Nearly half of U.S. Hispanics say they don't think the situation has changed much for them compared to last year. Above, demonstrators perform a pre-Hispanic ritual during a protest against U.S. President Donald Trump's proposed border wall. Ginnette Riquelme/Reuters

Nearly half of Hispanics worry they or someone close to them will be deported and 40 percent citing serious concerns about their place in the U.S., a Pew Research Center survey indicates.

There are some 57 million Hispanics in the United States, the fastest-growing demographic group in the country.
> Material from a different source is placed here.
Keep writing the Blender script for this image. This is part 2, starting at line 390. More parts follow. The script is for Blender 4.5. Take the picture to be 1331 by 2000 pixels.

Some 66 percent were born here, and 30 percent of Hispanics born elsewhere are lawful permanent residents.

Trump has raised anxiety in the community with his plans to deport the estimated 11 million immigrants, most of them Hispanic, in the United States illegally and his plans to build a massive wall along the border with Mexico.

Hispanic immigrants without U.S. citizenship or green cards were more likely to express concern than those born in the U.S. or those with permanent residency, the Pew survey released Thursday indicated. Fifty-five percent of unauthorized immigrants expressed concern compared to 38 percent of U.S.-born Hispanics.

Nearly half of Hispanics, 49 percent, said they don’t see a change in the situation for Hispanics compared to a year ago while 32 percent said the situation has worsened, and 16 percent said the situation has improved. The percentage of those who perceive a worsening situation has increased 15 percent since 2013.

Nearly three-quarters (73 percent) of the 1,001 Hispanics surveyed Dec. 7-Jan. 15 said the government’s top priority should be protecting the country from terrorist attacks (69 percent), followed by the economy (66 percent). Healthcare and immigration reform were cited by 54 percent and 46 percent of those queried, respectively.

Forty-seven percent of respondents said, regardless of their own status, they worry “a lot” or “some” about themselves or someone close to them being deported.

Forty percent said they think Trump will be a poor or terrible president while 28 percent said he will be average, and 22 percent said he would be good or great. Among Hispanic Republicans, 53 percent said Trump would be good or great while 58 percent of Hispanic Democrats said Trump would be poor or terrible.